Is retail real estate really dead? It’s true that online shopping has dealt major blows to traditional brick-and-mortar retailers. But while consumers are eager to skip simple errands with a point and click, there’s still demand for business models that require consumers to be physically present. As recent developments in Westchester real estate suggest, businesses that focus on providing consumers with a unique and engaging experience can secure a place in the future of retail.

“While online shopping is not going away, consumers will still travel to a brick-and-mortar location if they feel it is worth it and it is not something they can do at a computer,” explains Sarah Jones-Maturo, President of prominent tri-state area real-estate firm RM Friedland. “For example, there is still demand for experiences such as going out to eat, dance classes, and other forms of exercise. These types of tenants could usher in the future of Westchester’s downtowns and revitalize the demand for retail space.”

In recent months, RM Friedland has overseen transactions for multiple “experiential” retail properties. During August and September, two new tenants—a high-end squash court and a new branch of the Greenwich Ballet Academy—leased properties at the Waterfront in Port Chester. The Waterfront occupies a bustling downtown area, home to many popular restaurants and the iconic Capitol Theater. Despite the shopping center’s attractive location, two of its retail units stood vacant for over a year before RM Friedland successfully leased them to the squash court and dance studio.

The Ballet Academy wasn’t the first dance studio to lease a property through RM Friedland last quarter. In August, Fancy Feet Enterprises, based in the Bronx, opened its first Westchester location at a former bank branch office in Mount Vernon. The new studio signals further potential for NYC businesses to successfully expand into Westchester.

Beth White, Vice President of RM Friedland’s retail division and a broker for the Waterfront transactions, says the firm plans to continue pursuing the experiential retail trend in upcoming projects. “Westchester has always been rich with retail opportunities and is attractive to retailers that are looking to create new concepts,” White says. “Our closed deals with tenants have featured sports arenas for indoor tennis and fit boxing. We are also working on some really fun experiential restaurant and food concept deals, ones that will integrate food and entertainment.” Restaurants, he adds, have become a big part of Westchester’s culture, and “there is definitely space for cool NYC and national restaurateurs to expand here.”

White cites Yonkers’ Cross County Mall as an existing example of a successful experiential retail center in Westchester—its convenience and outdoor amenities elevate it from a place to run errands to an enjoyable, family-friendly destination, he says. Mixed-use buildings can meet multiple needs at once, White explains—having daycare centers, supermarkets, and after-school activities all in one location is a promising prospect for parents.

The shift towards experiential retail in Westchester downtowns has strong attractive potential for young adult consumers too.

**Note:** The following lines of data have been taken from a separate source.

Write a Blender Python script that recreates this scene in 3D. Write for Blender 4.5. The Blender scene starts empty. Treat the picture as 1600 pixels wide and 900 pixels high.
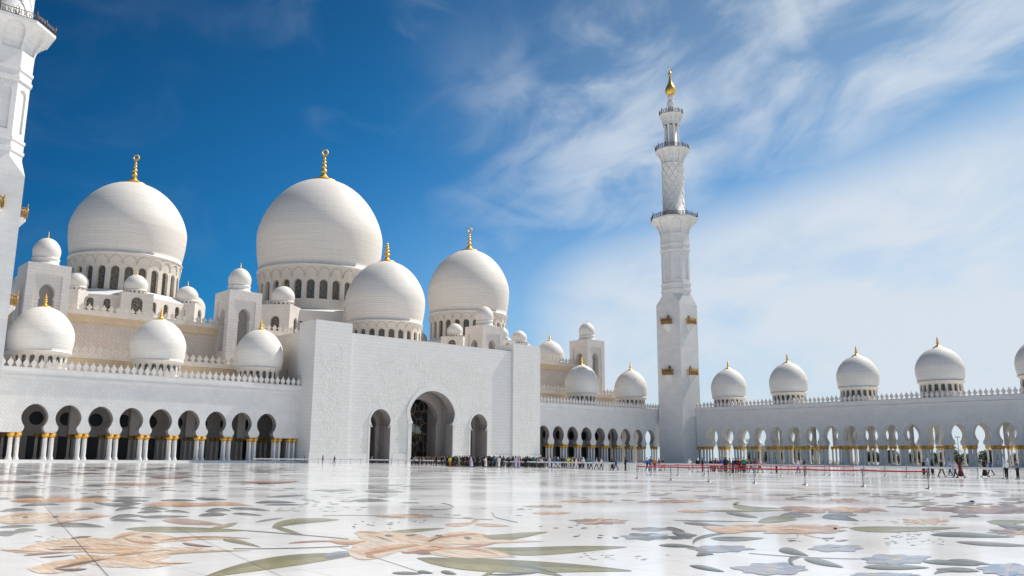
import bpy, bmesh, math, random
from mathutils import Vector, Matrix
random.seed(7)
PI = math.pi
S = bpy.context.scene
C = S.collection

# ---------------------------------------------------------------- camera
F_PX, PITCH, ROLL, YAW, EYE = 1360.23, math.radians(11.038), math.radians(0.475), math.radians(41.881), 1.482
_f = Vector((math.sin(YAW)*math.cos(PITCH), math.cos(YAW)*math.cos(PITCH), math.sin(PITCH)))
_r = Vector((math.cos(YAW), -math.sin(YAW), 0)); _u = _r.cross(_f)
CR = math.cos(ROLL)*_r + math.sin(ROLL)*_u
CU = -math.sin(ROLL)*_r + math.cos(ROLL)*_u
CF = _f
cd = bpy.data.cameras.new('camera'); cam = bpy.data.objects.new('camera', cd); C.objects.link(cam)
cd.sensor_width = 36; cd.lens = F_PX/1600*36; cd.clip_start = .1; cd.clip_end = 6000
M = Matrix.Identity(4)
for i in range(3):
    M[i][0] = CR[i]; M[i][1] = CU[i]; M[i][2] = -CF[i]
M[2][3] = EYE
cam.matrix_world = M
S.camera = cam

# ---------------------------------------------------------------- light and sky
SUN_EL, SUN_AZ = math.radians(52), math.radians(96)
w = bpy.data.worlds.new('World'); S.world = w; w.use_nodes = True
nt = w.node_tree; N = nt.nodes; L = nt.links; N.clear()
def wn(t, **k):
    n = N.new(t)
    for a, b in k.items(): setattr(n, a, b)
    return n
def wmath(op, a, b=None, c=None, clamp=False):
    n = wn('ShaderNodeMath', operation=op); n.use_clamp = clamp
    for i, v in enumerate((a, b, c)):
        if v is None: continue
        if isinstance(v, (int, float)): n.inputs[i].default_value = v
        else: L.new(v, n.inputs[i])
    return n.outputs[0]
out = wn('ShaderNodeOutputWorld'); bg = wn('ShaderNodeBackground'); bg.inputs[1].default_value = .085
sky = wn('ShaderNodeTexSky', sky_type='NISHITA'); sky.sun_disc = False
sky.sun_elevation = SUN_EL; sky.sun_rotation = SUN_AZ; sky.altitude = 0
sky.air_density = 1.0; sky.dust_density = .6; sky.ozone_density = 3.5
tc = wn('ShaderNodeTexCoord'); sep = wn('ShaderNodeSeparateXYZ'); L.new(tc.outputs['Generated'], sep.inputs[0])
def dot(v):
    n = wn('ShaderNodeVectorMath', operation='DOT_PRODUCT'); L.new(tc.outputs['Generated'], n.inputs[0]); n.inputs[1].default_value = v
    return n.outputs['Value']
side = dot((math.cos(YAW), -math.sin(YAW), 0)); elev = sep.outputs['Z']
# clear-sky colour: deep polarised blue high and away from the sun
deep = wn('ShaderNodeMix', data_type='RGBA', blend_type='MULTIPLY'); deep.inputs[0].default_value = 1
L.new(sky.outputs[0], deep.inputs[6]); 
dr = wn('ShaderNodeValToRGB'); L.new(wmath('MULTIPLY_ADD', side, .9, .55, True), dr.inputs[0])
dr.color_ramp.elements[0].color = (.016, .28, .50, 1); dr.color_ramp.elements[1].color = (.30, .86, 1.08, 1)
e = dr.color_ramp.elements.new(.45); e.color = (.12, .64, .95, 1)
dk = wn('ShaderNodeMapRange'); dk.interpolation_type = 'SMOOTHSTEP'; L.new(elev, dk.inputs[0])
for i_, q in enumerate((.12, .62, 1.18, .62)): dk.inputs[i_+1].default_value = q
dm = wn('ShaderNodeMix', data_type='RGBA', blend_type='MULTIPLY'); dm.inputs[0].default_value = 1; L.new(dr.outputs[0], dm.inputs[6]); L.new(dk.outputs[0], dm.inputs[7])
L.new(dm.outputs[2], deep.inputs[7])
# cirrus: long streaks rising to the right, a broad bank low on the right
rt = wmath('ADD', elev, wmath('MULTIPLY', side, -.27))                     # across the streaks
al = wmath('ADD', side, wmath('MULTIPLY', elev, .27))                      # along them
cmb = wn('ShaderNodeCombineXYZ'); L.new(al, cmb.inputs[0]); L.new(rt, cmb.inputs[1])
def noise(scale, detail, rough, dist, sx, sy, off):
    m_ = wn('ShaderNodeMapping'); L.new(cmb.outputs[0], m_.inputs[0]); m_.inputs['Scale'].default_value = (sx, sy, 1); m_.inputs['Location'].default_value = (off, off*.7, 0)
    n_ = wn('ShaderNodeTexNoise'); L.new(m_.outputs[0], n_.inputs[0]); n_.inputs['Scale'].default_value = scale; n_.inputs['Detail'].default_value = detail
    n_.inputs['Roughness'].default_value = rough; n_.inputs['Distortion'].default_value = dist
    return n_.outputs[0]
def rng(v, a0, a1, b0=0.0, b1=1.0):
    n_ = wn('ShaderNodeMapRange'); n_.interpolation_type = 'SMOOTHSTEP'; L.new(v, n_.inputs[0])
    for i_, q in enumerate((a0, a1, b0, b1)): n_.inputs[i_+1].default_value = q
    return n_.outputs[0]
nA = noise(3.2, 8, .55, .5, 1.0, 2.1, 3.1); nB = noise(8, 8, .52, 1.1, 1.0, 1.7, 7.7); nC = noise(1.6, 3, .5, 0, 1, 1.6, 1.3)
bank = wmath('MULTIPLY', rng(rt, .26, .15), rng(side, -.05, .10, 0, 1))
bank = wmath('MULTIPLY', bank, rng(wmath('ADD', wmath('MULTIPLY', nA, .65), wmath('MULTIPLY', nB, .35)), .34, .58, .66, 1))
up = wmath('MULTIPLY', wmath('MULTIPLY', rng(rt, .16, .29), rng(rt, .54, .38)), rng(side, -.16, .14))
up = wmath('MULTIPLY', up, rng(wmath('ADD', wmath('MULTIPLY', nA, .6), wmath('MULTIPLY', nB, .4)), 
    .40, .62, .10, .80))
wisp = wmath('MULTIPLY', rng(wmath('ADD', wmath('MULTIPLY', nC, .55), wmath('MULTIPLY', nB, .45)), .48, .72, 0, .40), rng(side, -.35, .05, .12, 1))
lowhz = wmath('MULTIPLY', rng(elev, .36, .04, 0, .8), rng(side, -.32, .28))
veil = wmath('MULTIPLY', rng(side, -.2, .5), .15)
den = wmath('MAXIMUM', wmath('MAXIMUM', bank, up), wmath('MAXIMUM', wisp, lowhz))
den = wmath('ADD', wmath('MULTIPLY', den, .92), veil, None, True)
cr = wn('ShaderNodeMapRange'); L.new(den, cr.inputs[0]); cr.inputs[4].default_value = .97
mx = wn('ShaderNodeMix', data_type='RGBA'); L.new(cr.outputs[0], mx.inputs[0]); L.new(deep.outputs[2], mx.inputs[6])
mx.inputs[7].default_value = (7.1, 7.8, 8.6, 1)
L.new(mx.outputs[2], bg.inputs[0]); L.new(bg.outputs[0], out.inputs[0])

sd = bpy.data.lights.new('sun', 'SUN'); sd.energy = 4.7; sd.angle = math.radians(.5); sd.color = (1, .94, .86)
so = bpy.data.objects.new('sun', sd); C.objects.link(so)
sv = Vector((math.sin(SUN_AZ)*math.cos(SUN_EL), math.cos(SUN_AZ)*math.cos(SUN_EL), math.sin(SUN_EL)))
so.rotation_euler = sv.to_track_quat('Z', 'Y').to_euler(); so.location = (100, 0, 150)

S.view_settings.view_transform = 'Standard'; S.view_settings.look = 'None'
S.view_settings.exposure = 0.2; S.view_settings.gamma = 1
S.render.engine = 'CYCLES'
S.cycles.max_bounces = 7; S.cycles.diffuse_bounces = 4; S.cycles.glossy_bounces = 4

def ray(x, y): return CF + CR*((x-800)/F_PX) - CU*((y-450)/F_PX)
def G(x, y, z=0):                       # a point of the floor
    d = ray(x, y); t = (z-EYE)/d.z
    return Vector((d.x*t, d.y*t, z))

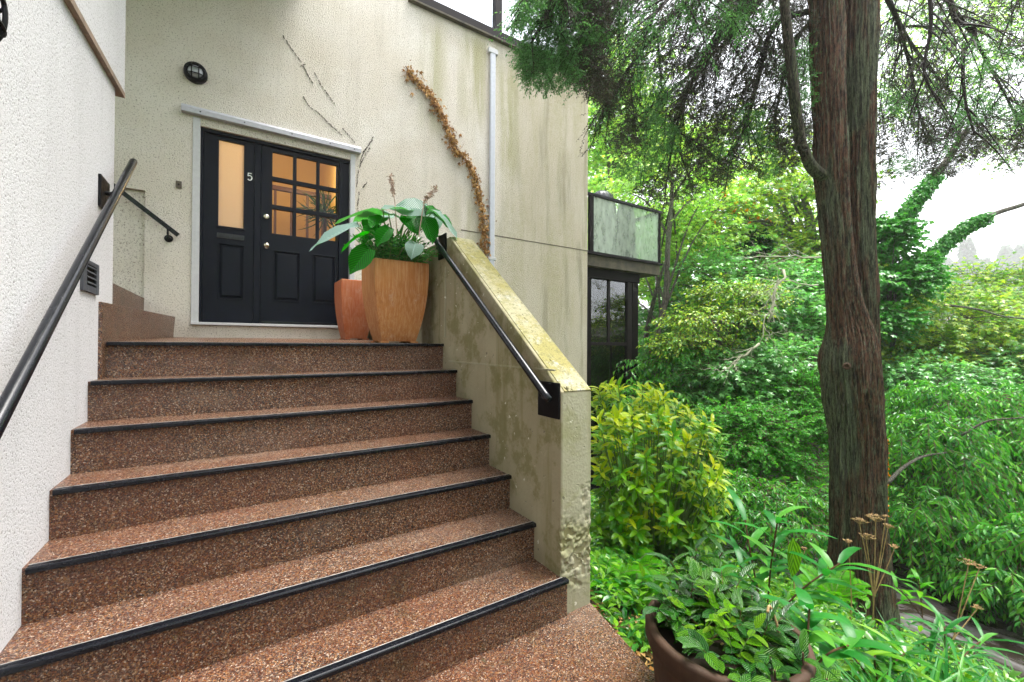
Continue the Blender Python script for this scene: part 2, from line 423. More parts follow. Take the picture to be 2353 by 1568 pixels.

As NYC prices grow ever higher, RM Friedland brokers foresee an influx of new Westchester residents who will be drawn to the county’s convenience and relative affordability. To prepare for this shift, White predicts that developers will focus on satisfying the demand for innovative retail experiences that meet modern needs, including WiFi connectivity and accessibility for pedestrians and cyclists.

“We are proud to be a leader in Westchester’s retail evolution,” White says. “It’s so exciting to see what is already happening here.”